The piston pin is hollow and hardened and is held in place by set screws locked by cotter pins. The upper end of the connecting rod is bronze bushed. The crank shaft is drop forged steel, the connecting rod crank bearing 15/8' x 2', and the main bearings are 31/4' x 19/16'. The bearings are adjusted with metal shims and will not work loose, as will the pasteboard ones that are used on many engines. The main bearings are set at an angle such as you will find on the best steam engines. The muffler is a regular automobile one, which reduces the noise to a minimum. The gas tank is made of galvanized steel and is held in position by two cast iron supports. The battery box containing six high grade batteries is placed between the skids beneath the tank.  

Every engine was tested while running under a full load before it left the factory. All parts on the Quincy engine were manufactured from special jig patterns so a good supply was on hand and parts could be replaced without delay.

Some time in the 20's, a 6 HP engine was designed and sold. It was lightweight, with a tin water hopper. It could be purchased with a Wico E.K. magneto setup.

The business was passed down to Carl's son, Elmer Becker, who was born March 4, 1895 in Quincy. In about 1935 they stopped manufacturing engines. The parts supply and repair of engines went on, and machine work as well, until about 1955, when it closed.

According to Elmer's son, Ronald, who still resides in Quincy, Carl Becker passed away February 15, 1946, and Elmer died October 22, 1965, both in Quincy.

I talked to Mr. Schutte, who bought out the shop and moved the machines to his own machine shop. He said all of the parts went to the junkyard, and wooden patterns went to a big ditch south of Quincy. No records are left, and all I have found so far is a photocopy of a sixteen page sales brochure dated 1915 on the 3 HP all purpose farm engine, and an advertisement in 'Farmers and Breeders of Adams County,' a one page brochure printed some time later on the 3 HP and the 6 HP engine with Wico mag, skids or truck, prices and shipping weights, etc.

The grandson, Ronald, came up with the old photos of his grandfather and father standing in front of the shop.
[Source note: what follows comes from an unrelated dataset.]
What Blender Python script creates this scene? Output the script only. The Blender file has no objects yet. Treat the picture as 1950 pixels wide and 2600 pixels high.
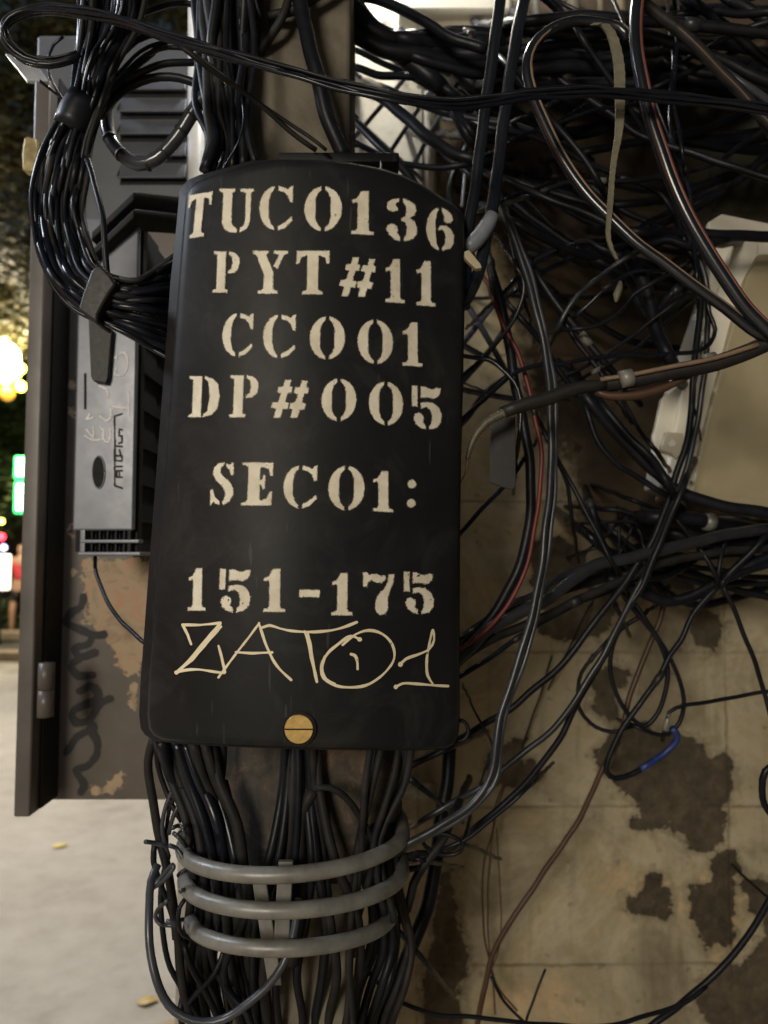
import bpy, bmesh, math, random
import numpy as np
from mathutils import Vector, Matrix
R = math.radians
C = bpy.context.scene.collection
SC = bpy.context.scene
random.seed(7)

# ------------------------------------------------------------------ camera
PITCH = R(3.4); CAMZ = 1.5
FP = 26/36*2212.0                     # focal length in units of a 1659 x 2212 frame
cam_d = bpy.data.cameras.new('camera'); cam = bpy.data.objects.new('camera', cam_d); C.objects.link(cam)
cam.location = (0, 0, CAMZ); cam.rotation_euler = (R(90)+PITCH, 0, 0)
cam_d.sensor_fit = 'VERTICAL'; cam_d.sensor_height = 36; cam_d.sensor_width = 27; cam_d.lens = 26
cam_d.clip_start = 0.02; cam_d.clip_end = 400
cam_d.dof.use_dof = True; cam_d.dof.focus_distance = 0.78; cam_d.dof.aperture_fstop = 4.2
SC.camera = cam

# ------------------------------------------------------------------ night sky, faint cool key, street lamps
SC.view_settings.view_transform = 'Standard'; SC.view_settings.look = 'None'
SC.view_settings.exposure = 0.2; SC.view_settings.gamma = 1
w = bpy.data.worlds.new('World'); SC.world = w; w.use_nodes = True
wn = w.node_tree; bg = wn.nodes['Background']
sky = wn.nodes.new('ShaderNodeTexSky'); sky.sky_type = 'NISHITA'; sky.sun_disc = False
sky.sun_elevation = R(1.0); sky.sun_rotation = R(250)
wn.links.new(sky.outputs[0], bg.inputs[0]); bg.inputs[1].default_value = 0.05

def lamp(name, loc, energy, col, radius=.12, kind='POINT', target=None, spot=None):
    d = bpy.data.lights.new(name, kind); d.energy = energy; d.color = col
    if kind == 'AREA':
        d.shape = 'RECTANGLE'; d.size = radius; d.size_y = radius*.5
    else: d.shadow_soft_size = radius
    if spot: d.spot_size = R(spot); d.spot_blend = .5
    o = bpy.data.objects.new(name, d); C.objects.link(o); o.location = loc
    if target is not None:
        o.rotation_euler = (Vector(target)-Vector(loc)).to_track_quat('-Z', 'Y').to_euler()
    return o
# cool white street lamp up to the left, a little behind the box: rims the cables
lamp('street_light_cool', (-2.4, 1.0, 3.3), 135, (.80, .88, 1.0), .16)
# warm street lamp behind the photographer
lamp('street_light_warm', (-1.3, -3.0, 2.4), 345, (1.0, .91, .76), .55)
# lamp over the street beyond
lamp('street_light_far', (-3.4, 6.0, 5.2), 1950, (1.0, .89, .77), .25, 'SPOT', (-3.2, 4.6, 0), 120)
lamp('street_light_opposite', (-6.2, 11.3, 4.9), 1300, (1.0, .84, .60), .2, 'SPOT', (-6.4, 13.0, 0), 110)
# lit alley behind, above the frame
lamp('alley_light', (-.10, 1.27, 2.80), 24.0, (.98, .96, .92), .05)

# ------------------------------------------------------------------ helpers
def ray(px, py):
    cx = (px-829.5)/FP; cy = (1106-py)/FP
    return cx, math.cos(PITCH)-cy*math.sin(PITCH), math.sin(PITCH)+cy*math.cos(PITCH)
def at(px, py, Y):
    x, y, z = ray(px, py)
    return Vector((x/y*Y, Y, CAMZ+z/y*Y))
OFF = {'D': (0, 0, 1), 'A': (0, 0, .359), 'B': (510.5, 0, .359), 'A2': (0, 510.5, .359), 'B2': (510.5, 510.5, .359),
       'A3': (0, 1106, .359), 'B3': (510.5, 1106, .359), 'R1': (1063.5, 0, .359), 'R2': (1063.5, 510.5, .359),
       'R3': (1063.5, 1106, .359), 'R4': (1063.5, 1616.5, .359), 'L4': (0, 1616.5, .359), 'B4': (510.5, 1616.5, .359)}
def P(tile, s):
    ox, oy, k = OFF[tile]
    return [(ox+float(a.split(',')[0])*k, oy+float(a.split(',')[1])*k) for a in s.split()]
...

A big thanks for all his help.

The Quincy Engine was distributed locally and not many have been found yet. Only eight engines have been found so far. I have started a list of all the Quincy engines that are left. I would like to hear from anyone that has a Quincy, Illinois engine or any literature on them.

The start of this whole story is that this is the year for the Adams County Fair's 50th year reunion. We have formed a new club to put on a big show July 26 through 30, 1991. We are featuring the Quincy gas engine built in Quincy, Illinois. We are happy to keep this part of history going.